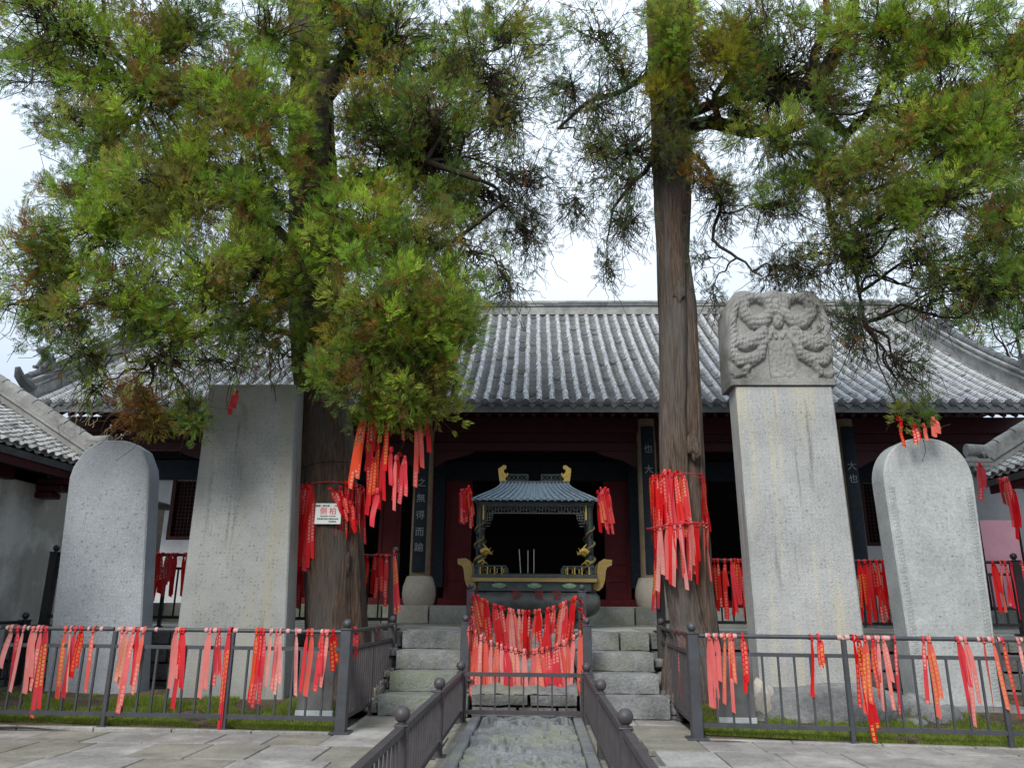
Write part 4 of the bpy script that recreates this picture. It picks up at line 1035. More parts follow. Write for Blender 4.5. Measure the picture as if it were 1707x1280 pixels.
for sx in (-.65, 0, .63):
    b = MB(); b.ball((BX+sx, BY-.44, 1.72), .09, 12, 6, (1.1,.3,.55))
    for k in range(7): a = math.pi*k/6; b.ball((BX+sx+.1*math.cos(a), BY-.445, 1.715-.035*math.sin(a)), .035, 8, 5, (1,.4,.6))
    bp(b, 'lotus_boss', 'lotus', smooth=60)
bp(MB().box((BX, BY, 1.81), (2.26, .98, .07)), 'meander_band', 'goldkey'); bp(MB().box((BX, BY, 1.875), (2.28, 1.0, .055)), 'rim', 'bronze')
bp(MB().box((BX, BY, 1.91), (2.0, .8, .02)), 'ash_bed', 'ash')
for s_ in (-1, 1):
    poly = [(1.08,1.66),(1.17,1.63),(1.25,1.70),(1.29,1.82),(1.31,1.98),(1.34,2.05),(1.42,2.07),(1.43,2.17),(1.27,2.18),(1.18,2.12),(1.15,2.0),(1.13,1.85),(1.08,1.78)]
    bp(MB().prism([(BX+s_*x, z) for x, z in poly], 'y', BY-.32, BY-.20), 'handle', 'goldkey'); bp(MB().prism([(BX+s_*x, z) for x, z in poly], 'y', BY+.20, BY+.32), 'handle', 'goldkey')
    for sy in (-.46, .46):
        rl = MB(); xa, xb = BX+s_*.52, BX+s_*1.1; y = BY+sy
        rl.box(((xa+xb)/2, y, 2.04), (abs(xb-xa), .025, .022)); rl.box((xa, y, 1.98), (.025,.025,.14)); rl.box((xb, y, 1.98), (.025,.025,.14)); ro = bp(rl, 'little_rail', 'bronze')
        for k in range(4):
            x = xa+(xb-xa)*(k+.6)/4.4; bp(MB().lathe((x, y, 1.90), [(.014,0),(.02,.02),(.01,.035),(.02,.06),(.01,.085),(.016,.11),(.01,.13)], 8), 'gold_baluster', 'gold', ro, 50)
    for sy in (-.40, .40):
        x = BX+s_*1.03; y = BY+sy; cm = bp(MB().lathe((x, y, 1.90), [(.075,0),(.075,.04),(.055,.06),(.055,1.14),(.07,1.2)], 14), 'canopy_column', 'bronze', smooth=40)
        pts = []; rs = []
        for k in range(46):
            q = k/45; th = q*math.pi*6.2 + (0 if s_ < 0 else 2); pts.append((x+.075*math.cos(th), y+.075*math.sin(th), 1.98+.85*q)); rs.append(.03*(1-.45*q))
        bp(MB().tube(pts, rs, 7), 'coiled_dragon', 'dragon', cm, 60)
        d = MB(); d.tube([(x-s_*.05, y-.07, 2.28), (x-s_*.14, y-.1, 2.33), (x-s_*.21, y-.11, 2.29)], [.045,.05,.02], 8); d.tube([(x-s_*.14, y-.1, 2.36), (x-s_*.08, y-.1, 2.42)], [.015,.006], 5); d.tube([(x-s_*.18, y-.1, 2.3), (x-s_*.23, y-.1, 2.36)], [.012,.004], 5); d.tube([(x, y-.08, 2.1), (x-s_*.08, y-.12, 2.14), (x-s_*.13, y-.12, 2.1)], [.02,.02,.008], 6)
        bp(d, 'dragon_head', 'gold', cm, 60)
        bl_ = MB().ball((x, y-.07, 2.3), .045, 10, 6, (.9,.6,1.3)); bl_.ball((x+.02*s_, y-.07, 2.58), .035, 8, 5, (.9,.6,1.4)); bp(bl_, 'blue_scale_patch', 'navy', cm, 60)
# lattice apron below the eave
lt = MB(); z0, z1 = 2.92, 3.12
lt.box((BX, BY-.43, 3.11), (2.0, .03, .03)).box((BX, BY-.43, 2.97), (1.7, .02, .016))
r = random.Random(3)
for k in range(34): x = BX-.97+k*.0588; lt.box((x, BY-.43, 3.04), (.012, .018, .13)); lt.box((x+.02, BY-.43, 3.0+r.choice([0,.03,.06])), (.05, .018, .012))
for s_ in (-1, 1):
    for k in range(5): lt.box((BX+s_*(.97-.045*k), BY-.43, 2.9-.0*k), (.012, .018, .26-.045*k)); lt.box((BX+s_*(.87+.0*k), BY-.43, 2.94-.05*k), (.2-.03*k, .018, .012))
bp(lt, 'lattice_apron', 'bronze_grey')
for s_ in (-1, 1): bp(MB().box((BX+s_*.955, BY-.44, 2.98), (.03, .03, .26)), 'gold_strip', 'gold')
bp(MB().box((BX, BY, 3.14), (2.1, .9, .06)), 'canopy_beam', 'bronze')
# canopy roof : four concave slopes with ribs and scalloped eave
def cr_(t): return (1.14-.50*(1-(1-t)**1.7), .62-.56*(1-(1-t)**1.5), 3.19+.37*(t**.85))
rb = MB(); n = 8; vs = []; fs = []
for i in range(n+1):
    a, b_, z = cr_(i/n); vs += [(BX-a, BY-b_, z), (BX+a, BY-b_, z), (BX+a, BY+b_, z), (BX-a, BY+b_, z)]
for i in range(n):
    for k in range(4): fs.append((i*4+k, i*4+(k+1) % 4, i*4+4+(k+1) % 4, i*4+4+k))
fs += [(3,2,1,0), (n*4, n*4+1, n*4+2, n*4+3)]
bu.scale = (.94, .94, .975)
rb.add(vs, fs); ro = bp(rb, 'canopy_roof', 'bronze_roof', smooth=40)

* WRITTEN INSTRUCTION
Copy out each line word for word, please, skipping the images.

* TASK ANSWER
Write part 4 of the bpy script that recreates this picture. It picks up at line 1035. More parts follow. Write for Blender 4.5. Measure the picture as if it were 1707x1280 pixels.
for sx in (-.65, 0, .63):
    b = MB(); b.ball((BX+sx, BY-.44, 1.72), .09, 12, 6, (1.1,.3,.55))
    for k in range(7): a = math.pi*k/6; b.ball((BX+sx+.1*math.cos(a), BY-.445, 1.715-.035*math.sin(a)), .035, 8, 5, (1,.4,.6))
    bp(b, 'lotus_boss', 'lotus', smooth=60)
bp(MB().box((BX, BY, 1.81), (2.26, .98, .07)), 'meander_band', 'goldkey'); bp(MB().box((BX, BY, 1.875), (2.28, 1.0, .055)), 'rim', 'bronze')
bp(MB().box((BX, BY, 1.91), (2.0, .8, .02)), 'ash_bed', 'ash')
for s_ in (-1, 1):
    poly = [(1.08,1.66),(1.17,1.63),(1.25,1.70),(1.29,1.82),(1.31,1.98),(1.34,2.05),(1.42,2.07),(1.43,2.17),(1.27,2.18),(1.18,2.12),(1.15,2.0),(1.13,1.85),(1.08,1.78)]
    bp(MB().prism([(BX+s_*x, z) for x, z in poly], 'y', BY-.32, BY-.20), 'handle', 'goldkey'); bp(MB().prism([(BX+s_*x, z) for x, z in poly], 'y', BY+.20, BY+.32), 'handle', 'goldkey')
    for sy in (-.46, .46):
        rl = MB(); xa, xb = BX+s_*.52, BX+s_*1.1; y = BY+sy
        rl.box(((xa+xb)/2, y, 2.04), (abs(xb-xa), .025, .022)); rl.box((xa, y, 1.98), (.025,.025,.14)); rl.box((xb, y, 1.98), (.025,.025,.14)); ro = bp(rl, 'little_rail', 'bronze')
        for k in range(4):
            x = xa+(xb-xa)*(k+.6)/4.4; bp(MB().lathe((x, y, 1.90), [(.014,0),(.02,.02),(.01,.035),(.02,.06),(.01,.085),(.016,.11),(.01,.13)], 8), 'gold_baluster', 'gold', ro, 50)
    for sy in (-.40, .40):
        x = BX+s_*1.03; y = BY+sy; cm = bp(MB().lathe((x, y, 1.90), [(.075,0),(.075,.04),(.055,.06),(.055,1.14),(.07,1.2)], 14), 'canopy_column', 'bronze', smooth=40)
        pts = []; rs = []
        for k in range(46):
            q = k/45; th = q*math.pi*6.2 + (0 if s_ < 0 else 2); pts.append((x+.075*math.cos(th), y+.075*math.sin(th), 1.98+.85*q)); rs.append(.03*(1-.45*q))
        bp(MB().tube(pts, rs, 7), 'coiled_dragon', 'dragon', cm, 60)
        d = MB(); d.tube([(x-s_*.05, y-.07, 2.28), (x-s_*.14, y-.1, 2.33), (x-s_*.21, y-.11, 2.29)], [.045,.05,.02], 8); d.tube([(x-s_*.14, y-.1, 2.36), (x-s_*.08, y-.1, 2.42)], [.015,.006], 5); d.tube([(x-s_*.18, y-.1, 2.3), (x-s_*.23, y-.1, 2.36)], [.012,.004], 5); d.tube([(x, y-.08, 2.1), (x-s_*.08, y-.12, 2.14), (x-s_*.13, y-.12, 2.1)], [.02,.02,.008], 6)
        bp(d, 'dragon_head', 'gold', cm, 60)
        bl_ = MB().ball((x, y-.07, 2.3), .045, 10, 6, (.9,.6,1.3)); bl_.ball((x+.02*s_, y-.07, 2.58), .035, 8, 5, (.9,.6,1.4)); bp(bl_, 'blue_scale_patch', 'navy', cm, 60)
# lattice apron below the eave
lt = MB(); z0, z1 = 2.92, 3.12
lt.box((BX, BY-.43, 3.11), (2.0, .03, .03)).box((BX, BY-.43, 2.97), (1.7, .02, .016))
r = random.Random(3)
for k in range(34): x = BX-.97+k*.0588; lt.box((x, BY-.43, 3.04), (.012, .018, .13)); lt.box((x+.02, BY-.43, 3.0+r.choice([0,.03,.06])), (.05, .018, .012))
for s_ in (-1, 1):
    for k in range(5): lt.box((BX+s_*(.97-.045*k), BY-.43, 2.9-.0*k), (.012, .018, .26-.045*k)); lt.box((BX+s_*(.87+.0*k), BY-.43, 2.94-.05*k), (.2-.03*k, .018, .012))
bp(lt, 'lattice_apron', 'bronze_grey')
for s_ in (-1, 1): bp(MB().box((BX+s_*.955, BY-.44, 2.98), (.03, .03, .26)), 'gold_strip', 'gold')
bp(MB().box((BX, BY, 3.14), (2.1, .9, .06)), 'canopy_beam', 'bronze')
# canopy roof : four concave slopes with ribs and scalloped eave
def cr_(t): return (1.14-.50*(1-(1-t)**1.7), .62-.56*(1-(1-t)**1.5), 3.19+.37*(t**.85))
rb = MB(); n = 8; vs = []; fs = []
for i in range(n+1):
    a, b_, z = cr_(i/n); vs += [(BX-a, BY-b_, z), (BX+a, BY-b_, z), (BX+a, BY+b_, z), (BX-a, BY+b_, z)]
for i in range(n):
    for k in range(4): fs.append((i*4+k, i*4+(k+1) % 4, i*4+4+(k+1) % 4, i*4+4+k))
fs += [(3,2,1,0), (n*4, n*4+1, n*4+2, n*4+3)]
bu.scale = (.94, .94, .975)
rb.add(vs, fs); ro = bp(rb, 'canopy_roof', 'bronze_roof', smooth=40)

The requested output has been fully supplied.